When walking down the Northwest Branch trail from the parking lot, one of the first boulders you'll come to is the Tulip boulder (map).  This is a great spot for beginners, and has some harder climbs as well.  The "Warm Up Problem" section of the boulder is particularly good for practicing beginning footwork, especially with a small shallow crack near the top that allows an easy toe jam.  Admittedly, I've had trouble matching up some of the problem descriptions to the holds on the rock, so I've just made up several problems for my own enjoyment.  In the photos below I've just highlighted the approximate starting areas of the established problems that I'm unsure about, rather than attempting to guess where they go for sure.  If anyone knows and wants to show me, I'll happily update this with more detail.

The first two photos show Tulip boulder itself, and the other two show the nearby Tennies Mantle boulder.  The best downclimb, at least in my opinion, is between the two boulders.  Note: the water level is currently pretty high, making the first 4 problems a bit riskier at the moment.



1.  Center Face (V2):  Starting on a jug approximately within the yellow box, go straight up using a knob and a jug.

2.  Dankie Doobie (V4):  Starting on the same jug go right to a gaston, and up to a crimp/jug, topping out right.

3.  The Furious Climber Named Andrea (V5):  Starting on the same jug, go left to a bad sloper with the left hand, bump to a good crimp, and top out on the Warm Up Problem.

4.  The Tulip (V7):  Starting on two small holds approximately within the blue box, traverse right without using the high knob, and finish on Dankie Doobie.

5.  Warm Up Problem (V0-V1):  Basically climb anywhere within the green box.

Tulip Boulder (explanation of number symbols here)

6.  Maui (V0):  Sit start in the crack and move straight up on good holds.

6a.  Monoamine Oxidase Inhibitor (a.k.a. MAOI)  (V3):  Start same as Maui, but all large holds associated with the crack are off.

Tennies Mantle Boulder (explanation of number symbols here)

7.  Scum of the Heel (V2):  Start on a left hand crimp and a right hand undercling/sidepull, and move straight up to the lip.

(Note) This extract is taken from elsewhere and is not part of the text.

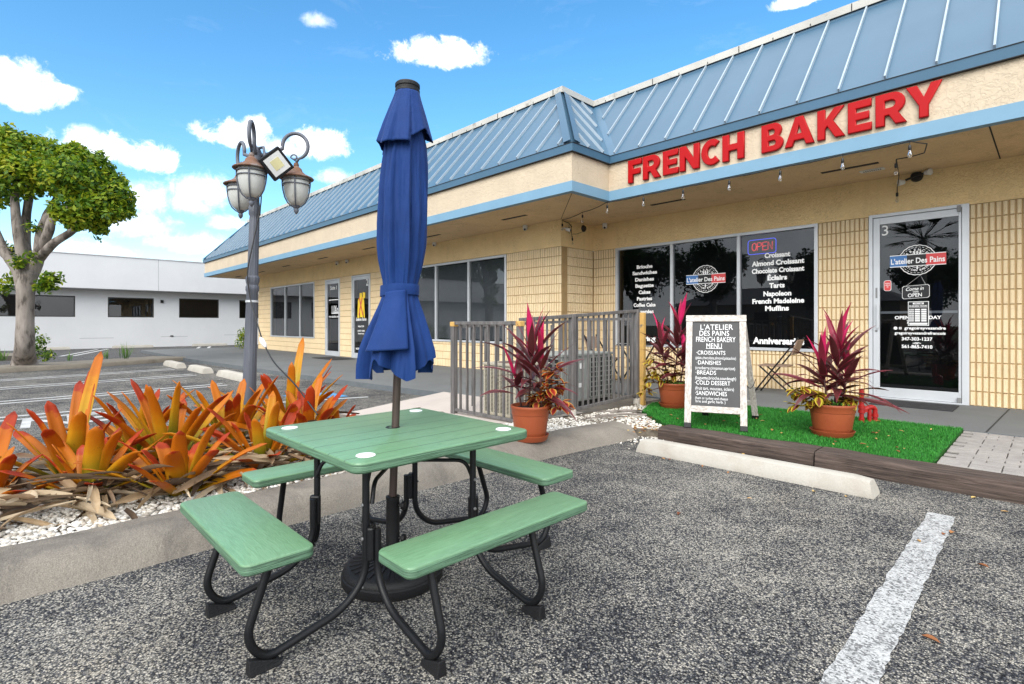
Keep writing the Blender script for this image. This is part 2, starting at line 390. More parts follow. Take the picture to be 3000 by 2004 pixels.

8.  Tennies Mantle (V0):  Start on jugs in the center and make one move up to a jug on the lip.  A little silly, but I guess do it if you're there.

Tennies Mantle Boulder (explanation of number symbols here)

 9.  Santero (V0):  Sit start on the left end and traverse the lip up and right to top out at Tennies Mantle.  A great introduction to using slopers and finding small feet.  Much easier in the winter!

Fun variation on MAOI, starting all the way back and traversing the crack out.